Open the gate

The city should allow vehicle access to the far reaches of Upper Park

It’s interesting how your worldview changes when you have a loved one with a major disability. Seven years ago, if you’d asked me about the prospect of indefinitely prohibiting vehicular access to the majority of the road inside of Upper Bidwell Park, I likely would have said I was fine with it.

Fast-forward to today, and the fate of that 4-plus-mile roadway is one of the major components of an online survey the Park Division has set up on the city’s website ( It will be live until March 16. Among other things, it asks participants how often they visit Upper Park and what they do while they’re there. Another question asks what could be done to improve the experience.

From my perspective, that’s easy to answer: Open the entirety of Upper Park Road. That’s the thoroughfare that stretches eastward into the far reaches of the park, adjacent to many of the popular places to take a dip in Big Chico Creek (Alligator Hole, Bear Hole, Salmon Hole and Brown’s Hole).

In sorry shape after years of storms and neglect due to budget cuts at the city, much of the unpaved portion of that road has been closed to cars since 2012. The gate is at the Diversion Dam, just under the 2-mile mark.

Ostensibly because the city is now looking at improving that long-ignored infrastructure, staff wants to know what Chicoans think about vehicle access—whether they support it at all and to what extent. From what I’ve seen and heard, many folks want to keep the gate closed.

They want what’s on the other side of that barrier to be accessible only to those on foot, bike or horse. They view those areas of the park as an escape from the city, cars especially. They think of Upper Park as a wild space that ought to be kept wild.

Not surprisingly, all of the folks I know who hold those views are also able-bodied people who can easily hop on a bike or walk to Brown’s Hole.

But not everyone can do that. Indeed, my own son, a beautiful little 6-year-old boy with a serious spinal condition, may never be able to see that area without getting in a car. Ditto for many other Chicoans who’d like to enjoy that public space—environs that for previous generations had been open to everyone thanks to the road.

I knew a few years ago when rumblings about accessibility began that this would be a topic with the potential for strident views on either side. That’s why I assigned a cover story on the subject (see “Road block,” Sept. 22, 2016). Among the things you’ll learn by reading it is that, for the past several decades, the road was closed during the wettest months of the year to prevent it from further deterioration. Additionally, it was closed on Sundays and Mondays.

My point: Maybe there’s a happy medium—where vehicular access is permitted but not every single day.

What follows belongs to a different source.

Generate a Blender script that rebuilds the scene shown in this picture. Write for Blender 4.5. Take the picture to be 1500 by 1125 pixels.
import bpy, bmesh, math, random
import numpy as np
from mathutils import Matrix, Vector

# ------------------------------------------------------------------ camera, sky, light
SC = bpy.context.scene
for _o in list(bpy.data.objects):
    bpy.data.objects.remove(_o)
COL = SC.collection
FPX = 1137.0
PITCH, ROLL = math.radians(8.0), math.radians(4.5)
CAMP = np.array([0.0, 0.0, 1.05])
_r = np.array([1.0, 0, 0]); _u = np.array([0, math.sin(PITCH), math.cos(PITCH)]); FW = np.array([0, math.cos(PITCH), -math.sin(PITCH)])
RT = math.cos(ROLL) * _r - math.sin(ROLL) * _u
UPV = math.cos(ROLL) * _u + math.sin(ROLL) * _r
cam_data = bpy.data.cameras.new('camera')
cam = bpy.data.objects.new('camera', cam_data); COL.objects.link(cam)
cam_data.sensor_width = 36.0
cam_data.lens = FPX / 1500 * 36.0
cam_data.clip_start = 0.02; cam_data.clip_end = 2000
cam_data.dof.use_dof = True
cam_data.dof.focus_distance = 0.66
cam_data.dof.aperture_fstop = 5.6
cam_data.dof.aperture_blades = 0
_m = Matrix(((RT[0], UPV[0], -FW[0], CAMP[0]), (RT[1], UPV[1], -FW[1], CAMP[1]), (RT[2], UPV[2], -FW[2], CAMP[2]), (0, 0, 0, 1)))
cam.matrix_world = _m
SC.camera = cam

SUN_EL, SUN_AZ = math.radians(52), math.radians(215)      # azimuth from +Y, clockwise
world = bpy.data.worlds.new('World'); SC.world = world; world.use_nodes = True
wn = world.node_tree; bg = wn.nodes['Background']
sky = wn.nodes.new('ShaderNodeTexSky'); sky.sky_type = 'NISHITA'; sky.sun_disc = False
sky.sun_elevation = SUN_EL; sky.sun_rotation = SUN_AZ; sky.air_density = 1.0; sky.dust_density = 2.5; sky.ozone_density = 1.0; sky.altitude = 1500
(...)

The city’s survey isn’t subtle when it comes to telling respondents that the cost of improvements—of virtually any kind, including road repairs—are going to have to come from users. “Improving access to Upper Bidwell Park, and maintaining Upper Park Road and other facilities will require additional funding,” a portion of the document reads.

Indeed, part of the questionnaire asks how much money park-goers are willing to shell out. That’s a different subject altogether.